Overall more public artists are going DIY--instead of competing for the big commission from the government agency or the corporation, they're coming up with their own projects, often temporary. And to take some credit, Forecast has helped that trend.
    
Public art is a kind of barometer of the cultural climate, and if you look around the Twin Cities and see all of the things that are going on outside of traditional  venues, you get a sense of the vitality and the diversity of our artistic "ecosystem."

From Mushrooms to an Umbrella

Jon: Jack, Forecast had some pretty modest beginnings, as I recall.

Jack: Yes. It grew out of a one-year federal jobs training program under CETA--the Comprehensive Education and Training Act--in the late Seventies, which paid artists to work half-time in their studios and half-time in the community. I was just out of college, green as could be. I had a desk and a phone at the Minneapolis Arts Commission, right in City Hall, and the title Gallery Director.

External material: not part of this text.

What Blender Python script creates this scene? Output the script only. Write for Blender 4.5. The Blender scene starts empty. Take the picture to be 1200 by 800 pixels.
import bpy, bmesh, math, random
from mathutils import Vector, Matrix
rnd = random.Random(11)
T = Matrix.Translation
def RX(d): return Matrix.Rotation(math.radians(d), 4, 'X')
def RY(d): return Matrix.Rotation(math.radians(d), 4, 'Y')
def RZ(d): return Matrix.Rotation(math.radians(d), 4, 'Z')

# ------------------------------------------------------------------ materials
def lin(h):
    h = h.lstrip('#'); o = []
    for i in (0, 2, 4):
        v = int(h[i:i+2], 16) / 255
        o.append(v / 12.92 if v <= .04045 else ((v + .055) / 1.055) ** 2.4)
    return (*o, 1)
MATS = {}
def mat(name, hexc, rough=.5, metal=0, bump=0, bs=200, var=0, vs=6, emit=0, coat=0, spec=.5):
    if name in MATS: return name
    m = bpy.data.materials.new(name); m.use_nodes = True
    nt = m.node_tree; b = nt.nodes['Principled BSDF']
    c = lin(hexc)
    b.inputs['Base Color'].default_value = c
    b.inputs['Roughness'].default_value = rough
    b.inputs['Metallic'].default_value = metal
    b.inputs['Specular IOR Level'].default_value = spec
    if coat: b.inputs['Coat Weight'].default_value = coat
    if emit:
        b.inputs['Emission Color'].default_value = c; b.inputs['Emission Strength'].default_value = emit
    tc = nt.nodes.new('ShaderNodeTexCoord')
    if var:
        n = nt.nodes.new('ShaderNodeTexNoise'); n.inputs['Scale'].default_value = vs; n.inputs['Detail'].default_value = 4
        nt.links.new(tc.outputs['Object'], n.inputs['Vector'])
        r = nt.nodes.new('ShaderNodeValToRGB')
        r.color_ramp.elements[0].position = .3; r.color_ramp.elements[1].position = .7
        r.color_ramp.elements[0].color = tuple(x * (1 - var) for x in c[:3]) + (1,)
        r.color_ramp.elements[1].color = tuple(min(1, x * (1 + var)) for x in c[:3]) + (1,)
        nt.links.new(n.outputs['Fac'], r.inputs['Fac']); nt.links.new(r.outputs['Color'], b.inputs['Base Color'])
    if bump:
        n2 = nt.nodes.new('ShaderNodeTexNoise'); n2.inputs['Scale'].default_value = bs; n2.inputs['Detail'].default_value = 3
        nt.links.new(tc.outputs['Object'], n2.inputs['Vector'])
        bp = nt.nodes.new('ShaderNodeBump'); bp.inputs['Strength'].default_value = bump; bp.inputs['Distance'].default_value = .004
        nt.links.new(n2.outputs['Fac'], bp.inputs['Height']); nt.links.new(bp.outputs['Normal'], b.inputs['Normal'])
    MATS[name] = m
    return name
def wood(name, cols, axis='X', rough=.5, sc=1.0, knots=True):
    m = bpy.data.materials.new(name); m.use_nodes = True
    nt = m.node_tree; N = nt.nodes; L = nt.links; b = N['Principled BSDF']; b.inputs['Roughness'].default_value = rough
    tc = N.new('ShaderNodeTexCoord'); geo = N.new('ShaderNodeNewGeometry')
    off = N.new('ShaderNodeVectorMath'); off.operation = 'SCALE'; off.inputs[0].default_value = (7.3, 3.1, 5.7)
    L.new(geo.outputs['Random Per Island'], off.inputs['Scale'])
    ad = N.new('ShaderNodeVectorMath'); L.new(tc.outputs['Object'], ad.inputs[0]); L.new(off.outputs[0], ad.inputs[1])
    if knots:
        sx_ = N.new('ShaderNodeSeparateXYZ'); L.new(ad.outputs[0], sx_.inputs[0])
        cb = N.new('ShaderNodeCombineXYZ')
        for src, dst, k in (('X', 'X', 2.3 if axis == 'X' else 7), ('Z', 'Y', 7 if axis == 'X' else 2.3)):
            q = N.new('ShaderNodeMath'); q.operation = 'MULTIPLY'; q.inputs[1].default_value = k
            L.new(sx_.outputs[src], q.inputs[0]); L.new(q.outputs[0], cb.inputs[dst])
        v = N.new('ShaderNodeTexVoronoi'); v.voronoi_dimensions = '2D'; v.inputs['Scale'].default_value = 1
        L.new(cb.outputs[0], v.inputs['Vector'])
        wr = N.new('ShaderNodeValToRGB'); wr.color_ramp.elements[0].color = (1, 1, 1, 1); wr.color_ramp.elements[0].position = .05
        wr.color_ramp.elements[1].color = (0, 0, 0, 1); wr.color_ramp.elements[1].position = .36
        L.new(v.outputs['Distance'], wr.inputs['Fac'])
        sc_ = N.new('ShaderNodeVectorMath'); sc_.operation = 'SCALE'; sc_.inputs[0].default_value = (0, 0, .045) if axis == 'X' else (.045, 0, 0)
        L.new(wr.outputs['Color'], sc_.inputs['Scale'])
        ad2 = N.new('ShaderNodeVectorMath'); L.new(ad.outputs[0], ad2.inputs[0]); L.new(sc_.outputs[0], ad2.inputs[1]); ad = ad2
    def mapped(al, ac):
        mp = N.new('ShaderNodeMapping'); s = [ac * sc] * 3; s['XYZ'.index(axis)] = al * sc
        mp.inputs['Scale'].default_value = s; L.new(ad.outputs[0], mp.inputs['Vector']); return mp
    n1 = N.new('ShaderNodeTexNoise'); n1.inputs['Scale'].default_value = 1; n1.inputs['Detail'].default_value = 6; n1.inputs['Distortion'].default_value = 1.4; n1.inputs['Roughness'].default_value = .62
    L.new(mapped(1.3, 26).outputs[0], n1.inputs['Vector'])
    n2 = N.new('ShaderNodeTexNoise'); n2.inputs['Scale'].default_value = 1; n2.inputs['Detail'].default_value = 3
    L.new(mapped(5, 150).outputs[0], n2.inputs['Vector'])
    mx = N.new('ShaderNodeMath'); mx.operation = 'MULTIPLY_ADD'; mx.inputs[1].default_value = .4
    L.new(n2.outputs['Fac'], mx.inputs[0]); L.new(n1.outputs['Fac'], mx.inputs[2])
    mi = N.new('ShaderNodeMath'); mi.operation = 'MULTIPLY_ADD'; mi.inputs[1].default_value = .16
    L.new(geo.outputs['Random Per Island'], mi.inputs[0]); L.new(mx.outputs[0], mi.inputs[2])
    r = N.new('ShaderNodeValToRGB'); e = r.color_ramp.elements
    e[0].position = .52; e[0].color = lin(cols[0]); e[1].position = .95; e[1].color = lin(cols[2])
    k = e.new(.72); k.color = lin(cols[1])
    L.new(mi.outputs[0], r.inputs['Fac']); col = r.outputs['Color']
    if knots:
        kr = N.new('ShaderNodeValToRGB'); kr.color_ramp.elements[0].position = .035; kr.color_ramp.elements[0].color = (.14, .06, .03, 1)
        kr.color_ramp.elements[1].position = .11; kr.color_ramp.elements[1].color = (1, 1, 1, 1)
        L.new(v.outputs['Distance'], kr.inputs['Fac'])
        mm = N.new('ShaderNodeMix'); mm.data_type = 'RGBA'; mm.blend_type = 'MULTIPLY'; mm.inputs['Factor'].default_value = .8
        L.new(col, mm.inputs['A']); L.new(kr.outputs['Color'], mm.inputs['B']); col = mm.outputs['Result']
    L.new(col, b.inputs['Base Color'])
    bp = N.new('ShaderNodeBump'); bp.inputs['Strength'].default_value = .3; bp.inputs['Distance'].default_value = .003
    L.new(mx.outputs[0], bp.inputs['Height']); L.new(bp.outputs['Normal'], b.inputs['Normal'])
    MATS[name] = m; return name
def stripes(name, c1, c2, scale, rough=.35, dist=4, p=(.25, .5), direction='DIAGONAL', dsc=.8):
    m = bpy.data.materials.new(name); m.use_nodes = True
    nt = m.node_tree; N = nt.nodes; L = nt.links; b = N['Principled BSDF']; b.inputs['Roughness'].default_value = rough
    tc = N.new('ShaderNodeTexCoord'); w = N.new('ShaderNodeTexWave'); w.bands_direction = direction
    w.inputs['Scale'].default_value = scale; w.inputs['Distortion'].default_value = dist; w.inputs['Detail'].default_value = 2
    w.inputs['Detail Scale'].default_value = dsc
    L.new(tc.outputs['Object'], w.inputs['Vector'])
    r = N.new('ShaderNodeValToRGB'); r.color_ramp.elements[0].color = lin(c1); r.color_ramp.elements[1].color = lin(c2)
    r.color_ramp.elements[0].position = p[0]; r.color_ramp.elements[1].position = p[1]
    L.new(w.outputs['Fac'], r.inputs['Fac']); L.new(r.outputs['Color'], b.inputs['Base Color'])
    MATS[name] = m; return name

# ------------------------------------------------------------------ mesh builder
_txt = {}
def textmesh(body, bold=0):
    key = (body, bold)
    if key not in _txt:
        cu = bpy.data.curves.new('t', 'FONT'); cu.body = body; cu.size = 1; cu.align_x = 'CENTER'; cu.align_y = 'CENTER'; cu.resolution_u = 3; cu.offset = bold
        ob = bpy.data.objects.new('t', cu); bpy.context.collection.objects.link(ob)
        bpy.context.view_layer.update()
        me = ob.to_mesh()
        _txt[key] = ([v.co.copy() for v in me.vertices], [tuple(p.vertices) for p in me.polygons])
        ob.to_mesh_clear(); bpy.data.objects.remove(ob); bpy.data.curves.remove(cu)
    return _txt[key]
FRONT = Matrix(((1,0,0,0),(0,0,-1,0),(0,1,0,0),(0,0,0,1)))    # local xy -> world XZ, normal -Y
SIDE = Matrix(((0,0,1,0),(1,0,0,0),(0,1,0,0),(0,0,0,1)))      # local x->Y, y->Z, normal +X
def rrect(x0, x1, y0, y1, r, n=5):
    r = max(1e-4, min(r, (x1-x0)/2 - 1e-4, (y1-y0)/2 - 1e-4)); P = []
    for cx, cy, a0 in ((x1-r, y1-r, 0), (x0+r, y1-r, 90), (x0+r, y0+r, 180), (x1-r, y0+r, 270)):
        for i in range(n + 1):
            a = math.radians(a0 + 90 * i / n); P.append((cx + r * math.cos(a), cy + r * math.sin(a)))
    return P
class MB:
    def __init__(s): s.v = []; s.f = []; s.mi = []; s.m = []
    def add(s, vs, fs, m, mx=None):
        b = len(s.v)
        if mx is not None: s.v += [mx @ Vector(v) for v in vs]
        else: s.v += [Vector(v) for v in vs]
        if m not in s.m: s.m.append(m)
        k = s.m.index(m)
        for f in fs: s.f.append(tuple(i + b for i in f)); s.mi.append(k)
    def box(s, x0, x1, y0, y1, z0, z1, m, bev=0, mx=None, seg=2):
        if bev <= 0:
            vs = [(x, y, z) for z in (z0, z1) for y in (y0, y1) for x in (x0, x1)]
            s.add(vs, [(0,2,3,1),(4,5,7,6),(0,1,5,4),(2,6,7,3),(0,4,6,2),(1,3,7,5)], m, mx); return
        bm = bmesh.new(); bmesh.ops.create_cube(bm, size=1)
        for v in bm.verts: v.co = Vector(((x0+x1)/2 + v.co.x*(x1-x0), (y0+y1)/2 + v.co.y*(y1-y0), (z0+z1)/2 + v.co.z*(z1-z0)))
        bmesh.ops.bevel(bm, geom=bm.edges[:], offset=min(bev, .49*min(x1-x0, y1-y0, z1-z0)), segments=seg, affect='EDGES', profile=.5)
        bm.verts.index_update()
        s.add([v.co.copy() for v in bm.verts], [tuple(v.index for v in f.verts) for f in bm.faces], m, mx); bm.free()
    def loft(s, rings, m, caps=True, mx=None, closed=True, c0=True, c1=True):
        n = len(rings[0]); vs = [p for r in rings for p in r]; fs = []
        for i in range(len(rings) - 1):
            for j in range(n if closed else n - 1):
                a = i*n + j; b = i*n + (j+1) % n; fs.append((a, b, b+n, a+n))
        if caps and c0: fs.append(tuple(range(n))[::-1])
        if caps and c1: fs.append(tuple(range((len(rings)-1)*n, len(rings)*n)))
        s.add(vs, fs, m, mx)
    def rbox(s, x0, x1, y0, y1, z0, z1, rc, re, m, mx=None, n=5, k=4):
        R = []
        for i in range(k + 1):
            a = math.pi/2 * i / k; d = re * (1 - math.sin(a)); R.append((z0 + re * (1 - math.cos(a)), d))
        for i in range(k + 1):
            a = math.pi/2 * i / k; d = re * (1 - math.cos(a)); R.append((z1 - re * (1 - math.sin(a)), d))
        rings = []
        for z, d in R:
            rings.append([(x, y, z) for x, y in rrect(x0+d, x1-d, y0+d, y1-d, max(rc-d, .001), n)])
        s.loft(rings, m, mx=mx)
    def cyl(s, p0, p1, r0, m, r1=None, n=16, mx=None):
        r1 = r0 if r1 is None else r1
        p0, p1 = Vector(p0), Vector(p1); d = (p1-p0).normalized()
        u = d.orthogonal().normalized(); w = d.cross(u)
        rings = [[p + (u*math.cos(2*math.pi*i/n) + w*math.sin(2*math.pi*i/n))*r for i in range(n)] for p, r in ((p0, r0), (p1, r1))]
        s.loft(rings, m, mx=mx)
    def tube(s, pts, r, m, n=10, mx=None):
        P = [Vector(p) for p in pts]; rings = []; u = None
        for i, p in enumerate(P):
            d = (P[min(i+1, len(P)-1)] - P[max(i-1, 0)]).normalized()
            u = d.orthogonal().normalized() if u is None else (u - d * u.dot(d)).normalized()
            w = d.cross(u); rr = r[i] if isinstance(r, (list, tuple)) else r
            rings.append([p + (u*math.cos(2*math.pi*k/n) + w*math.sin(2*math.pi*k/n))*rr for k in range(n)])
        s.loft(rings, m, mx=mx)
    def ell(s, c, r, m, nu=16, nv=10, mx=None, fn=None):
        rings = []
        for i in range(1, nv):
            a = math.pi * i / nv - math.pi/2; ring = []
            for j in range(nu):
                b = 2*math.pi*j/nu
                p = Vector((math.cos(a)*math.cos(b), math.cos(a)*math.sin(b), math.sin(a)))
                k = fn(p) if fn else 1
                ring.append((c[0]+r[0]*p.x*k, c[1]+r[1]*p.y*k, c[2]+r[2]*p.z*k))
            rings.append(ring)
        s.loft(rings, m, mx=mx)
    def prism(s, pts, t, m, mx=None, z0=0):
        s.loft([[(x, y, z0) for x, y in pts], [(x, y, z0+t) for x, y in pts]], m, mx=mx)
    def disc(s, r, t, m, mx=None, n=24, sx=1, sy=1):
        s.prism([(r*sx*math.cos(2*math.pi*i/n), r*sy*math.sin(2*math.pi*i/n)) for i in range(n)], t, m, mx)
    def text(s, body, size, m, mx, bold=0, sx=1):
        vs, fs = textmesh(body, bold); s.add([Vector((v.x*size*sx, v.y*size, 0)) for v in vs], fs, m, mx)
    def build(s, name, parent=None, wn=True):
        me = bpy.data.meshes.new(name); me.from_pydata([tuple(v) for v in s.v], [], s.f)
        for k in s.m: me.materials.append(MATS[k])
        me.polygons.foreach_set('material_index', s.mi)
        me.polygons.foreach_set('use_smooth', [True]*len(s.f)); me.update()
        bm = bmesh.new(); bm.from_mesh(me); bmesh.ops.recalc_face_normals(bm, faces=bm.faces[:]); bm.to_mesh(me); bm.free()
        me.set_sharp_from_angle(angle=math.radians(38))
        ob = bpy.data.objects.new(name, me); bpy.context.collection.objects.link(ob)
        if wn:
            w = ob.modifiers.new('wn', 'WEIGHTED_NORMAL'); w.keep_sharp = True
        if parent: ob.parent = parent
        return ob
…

Jon: But there was no gallery.

Jack: There was no gallery. My job was to organize exhibits by artists at the library, in parks, in plazas, on buses. I loved it. With nothing but a desk and a phone I could make these connections between artists and public spaces, between institutions and audiences. It was kind of like computer dating.

Jon: Then after that program ended you did start a gallery.

Jack: I came across a vacant space in the Warehouse District. I called up some of my artist friends from the CETA program and for ten months we ran it as the Forecast Gallery. But we soon realized that nearly all the money we were supposedly raising for cool art projects was going to rent!
    
So we started looking for public or semi-public spaces where we could do temporary projects. Our first one was in a vacant storefront on Loring Park. We did an "electric art" show honoring the hundredth anniversary of Edison's light bulb. Big lights on the roof, neon art, and an interactive sculpture that beckoned people in.
    
We realized we could get grants and go project by project, popping up like mushrooms, using empty storefronts and outdoor venues. Pretty soon we were launched as a public-art institution.
    
From mushrooms we grew into this umbrella-like institution to which you can come for support and help with your project. We amassed a database of artists with public-art experience, along with lots of experience and information  of our own on how public art gets done. I know quite a lot--I've made every mistake you can make!
    
People started calling us for help and they still are. "Can you help us find an artist?" "We want to do a plan for our neighborhood streetscape and want art to be part of it. Can you help us?" These days we're also doing workshops and training for artists and creating an online public art tool kit.

Jon: How many organizations like Forecast--nonprofits dedicated to supporting public art--are there across the country?

Jack: Not many. Today there's Creative Time and the Public Art Fund in New York, the Chicago Public Art Group, and a few others. When we started, there was nothing going on!

Jon: What do you like best about your job?

Jack: The fact that I can lift a finger, dial a number, and people get connected and art happens. It's exactly the same thing I loved about that job I had at City Hall in 1978.

Jon Spayde is managing editor of The Line.